The massive map in which DayZ takes place.

Each death became a learning experience:

“Well, I may have died after my long trip to Elektro, but now I know where I can find a well — that will help next time.”

“Ah ha!  Snipers prowl the shore looking for easy kills — best to stay close to the tree line.”

“Hmm most zombie encounters end with me bleeding like a stuck pig unless I have (at the very least) an Axe to defend myself.”

“What?! I can open canned food with an otherwise useless screwdriver?!”

In addition to this general knowledge I’ve also developed an awareness of places on the map where well-equipped players mercilessly defend, or new players rush to in the hopes of finding anything worthwhile.

I spent over an hour learning about the game’s food/drink/blood/health system.  Give this video a watch and pretend for a moment it has nothing to do with video games — it’s just someone telling you why you should eat food (start at about 3:05):

Most frighteningly perhaps, I think DayZ has given me an idea of what kind of people a post apocalyptic event would create.  In fact, it’s quite likely that I will never see a better example of such in my life.  People will kill you out of fear.  People will kill you for self-preservation.  People will kill you just because they can.  In the worst cases, they will humiliate you first.

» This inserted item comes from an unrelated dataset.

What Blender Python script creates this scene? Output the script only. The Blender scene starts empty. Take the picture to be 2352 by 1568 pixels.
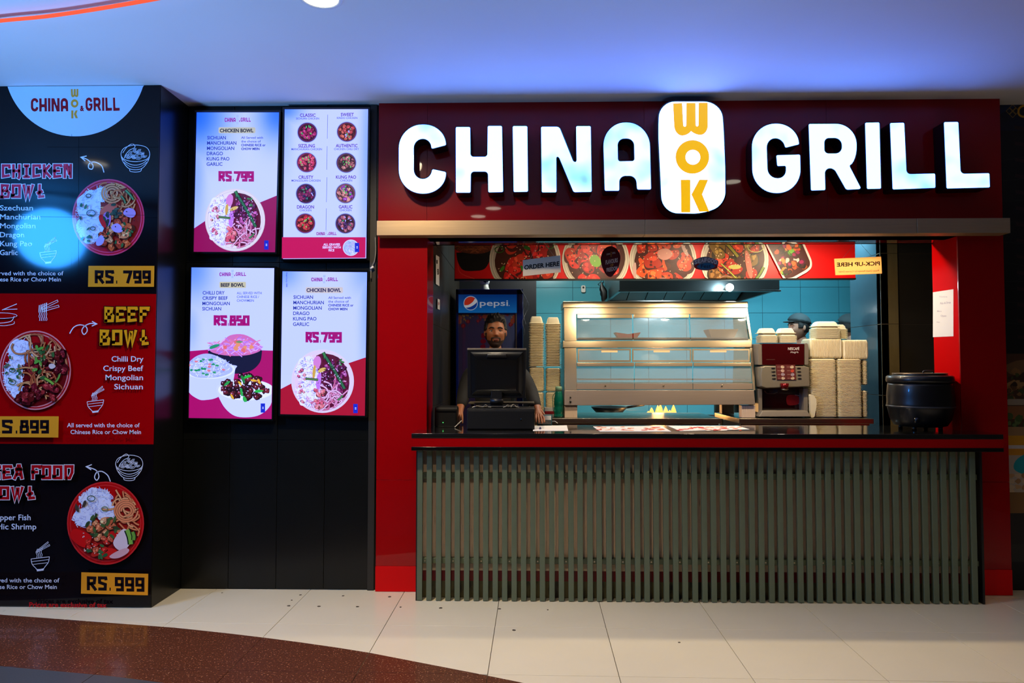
import bpy, bmesh, math, random
from mathutils import Vector, Matrix, noise
from mathutils.geometry import tessellate_polygon
PI = math.pi
SC = bpy.context.scene
COL = SC.collection
# ------------------------------------------------------------------ camera
F = 1568.0
YAW = math.atan(30 / F); PITCH = math.atan(55 / F)
CAMZ = 1.5
cam_d = bpy.data.cameras.new('camera'); cam = bpy.data.objects.new('camera', cam_d); COL.objects.link(cam)
cam.location = (0, 0, CAMZ); cam.rotation_euler = (PI / 2 + PITCH, 0, YAW)
cam_d.sensor_width = 36; cam_d.lens = 36 * F / 2352; cam_d.clip_start = .05; cam_d.clip_end = 100
SC.camera = cam
ROT = cam.rotation_euler.to_matrix()
# ------------------------------------------------------------------ world, exposure
SC.view_settings.view_transform = 'Standard'; SC.view_settings.look = 'None'
SC.view_settings.exposure = 0.0; SC.view_settings.gamma = 1.0; SC.view_settings.use_curve_mapping = False
wd = bpy.data.worlds.new('world'); SC.world = wd; wd.use_nodes = True
wd.node_tree.nodes['Background'].inputs[0].default_value = (.30, .26, .22, 1)
wd.node_tree.nodes['Background'].inputs[1].default_value = .05
SC.cycles.use_denoising = True
SC.cycles.max_bounces = 8; SC.cycles.diffuse_bounces = 4; SC.cycles.glossy_bounces = 4
SC.cycles.transparent_max_bounces = 16; SC.cycles.sample_clamp_indirect = 6.0
SC.cycles.caustics_reflective = False; SC.cycles.caustics_refractive = False
# ------------------------------------------------------------------ lamps of the place (mall ceiling, kitchen) and added ones
def lamp(name, kind, loc, power, col, size=.1, target=None, spot=None, blend=.4):
    d = bpy.data.lights.new(name, kind); d.energy = power; d.color = col
    o = bpy.data.objects.new(name, d); COL.objects.link(o); o.location = loc
    if kind == 'AREA': d.shape = 'DISK'; d.size = size
    if kind in ('POINT', 'SPOT'): d.shadow_soft_size = size
    if kind == 'SPOT': d.spot_size = math.radians(spot); d.spot_blend = blend
    if target is not None:
        o.rotation_euler = (Vector(target) - Vector(loc)).to_track_quat('-Z', 'Y').to_euler()
    return o
WARM = (1, .80, .52); COOL = (.62, .86, 1)
CEIL = 3.283
lamp('ceiling_spot_lamp', 'SPOT', (-.96, 3.22, CEIL - .03), 165, WARM, .06, (-.96, 3.3, 0), 152, .6)
lamp('ceiling_spot_lamp', 'SPOT', (-.96, 3.22, CEIL - .035), 110, WARM, .06, (-1.1, 3.5, 0), 96, .7)
lamp('ceiling_spot_lamp', 'SPOT', (-3.77, 2.60, CEIL - .03), 120, WARM, .06, (-3.77, 2.8, 0), 125, .9)
lamp('ceiling_spot_lamp', 'SPOT', (-.36, 1.47, CEIL - .03), 135, WARM, .07, (-.3, 2.0, 0), 122, .9)
lamp('ceiling_spot_lamp', 'SPOT', (2.0, 2.55, CEIL - .03), 95, (1, .78, .46), .07, (2.0, 2.75, 0), 84, .8)
for _x, _p in ((.62, 10), (1.42, 11), (2.2, 19)):
    lamp('hatch_ceiling_lamp', 'AREA', (_x, 5.04, 2.53), _p, (1, .80, .55), .1, (_x, 5.2, 0))
lamp('back_kitchen_lamp', 'AREA', (.35, 6.25, 2.9), 30, (.95, 1, .92), .5, (.5, 7.6, .6))
lamp('back_kitchen_lamp', 'AREA', (2.9, 6.35, 2.9), 44, (.5, .86, 1), .5, (2.4, 7.6, .8))
lamp('added_hood_fill', 'AREA', (1.6, 7.1, 2.2), 13, (1, .98, .96), .4, (1.6, 7.9, 1.0))  # fill lamp added under the hood to brighten the tiles behind it
lamp('added_blue_uplight', 'SPOT', (-3.4, 1.5, .6), 620, (.18, .44, 1), .2, (-3.0, 2.7, 3.3), 82, 1)  # unseen blue spot, added to tint the left of the ceiling
lamp('added_blue_uplight', 'SPOT', (-.2, 1.6, .5), 120, (.16, .48, 1), .2, (-.1, 2.6, 3.3), 80, 1)  # second added blue spot, for the middle of the ceiling

def W(px, py, Y):
    """point of the vertical plane y=Y seen at photo pixel (px, py)"""
    d = ROT @ Vector(((px - 1176) / F, -(py - 784) / F, -1))
    t = Y / d.y
    return Vector((d.x * t, Y, CAMZ + d.z * t))
def G(px, py, z=0.0):
    """point of the horizontal plane z seen at photo pixel"""
    d = ROT @ Vector(((px - 1176) / F, -(py - 784) / F, -1))
    t = (z - CAMZ) / d.z
    return Vector((d.x * t, d.y * t, z))
def WX(px, Y, py=839): return W(px, py, Y).x
def WZ(py, Y, px=1500): return W(px, py, Y).z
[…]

I’ve heard stories of gangs of bandits holding players at gunpoint, handcuffing them, and force-feeding them poisonous foodstuffs.  Yeah, you can do all of that.

Me?  Well, I have gotten pretty good at sneaking — that’s how I get by.

There is no real gauge for success in DayZ other than how long you live; who is to say that the kind player who lives for 20 hours is playing better than the twisted psychopath who kills him/her after 60?  I am not wise enough to tackle this question, but I still enjoy being a part of the social experiment that is DayZ.


All that being said, the game is far from polished. FAR.

  • Zombies will phase through walls and bite me while I’m stuck in the animation of drinking a soda.
  • Logging out in the wrong area has gotten me totally stuck in a mountain/staircase/room from which there is no exit, forcing me to starve to death.
  • Some buildings spawn absolutely no items, meaning players are conditioned to avoid them.
  • A lot of players “server hop”, meaning they change servers to repeatedly farm for items from locations that spawn the best gear.
  • Absolutely nothing is explained.  You pretty much have to drag items onto other items to see what can interact with what.  This isn’t a huge issue (I rather enjoy learning in this way)… But I know some people are extremely opposed to this kind of game design.

All of these issues will supposedly be corrected in time… But…

OK.  Confession time: I want the game to be cleaned up, but… my secret concern is that DayZ will be made easier and/or introduce morality.

I don’t want that.  I want guns, ammo and can openers to be rare to the point that each one is cause for celebration.  I want seeing another player to be a rare and startling occurrence.  I don’t want the twisted bastard who would force me to drink bleach to be punished, just as I don’t want the player who would give me a can of beans and stack of bandages to be rewarded in any way other than social karma.  For the game to be fun, I need the full spectrum of good and evil, and I think this is something that is naturally created in an environment that provides pure freedom.  In other words: wild wild west, ya’ll.

So yeah — I can’t lie: DayZ is a broken game where glitches will kill you in unfair ways.  But it’s also a massive, untamed world where survival means learning: learning how to make use of the items found throughout the world and learning places to avoid because bad folks hang out there. And dying?  Starting over with nothing?  Well, it happens, and it never feels good… But it makes surviving feel that much better.

5 Responses to What I’ve Been Playing: Part 1 — DayZ

  1. Eliseo says:

    Too be honest I had never heard of the game until you mentioned it on twitter. Zombies have never been my thing, but I loved what I saw from your stream. The sneaking around and searching for resources looked like a ton of fun.
    One question though. So if you die you lose everything you have?

    • kotowari says:

      Yes! Resource scrounging is really what draws me. Nothing beats finding a rare item (gun, can opener, canteen) right when you need it. And yes, death means losing everything which makes those who kill others on sight that much more psychotic

      • Eliseo says:

        Geez, what a heavy price to pay, but I’m sure that’s what makes it addicting (and scary). I may have to give it a go someday. :)

  2. Pingback: What I’ve Been Playing: Part 2 — Bravely Default | kotowari 「理」

  3. nowind says:

    Wow, I’ll be honest…I would never thought you were into this kind of games (there’s also Rust, that just came out recently). By all means, I don’t mean that in a bad way. Just found it rather curious.

    I wanted to give DayZ a try too at some point, but it was such a turn off reading all the stuff about hackers, glitches of all sorts and dicks especially.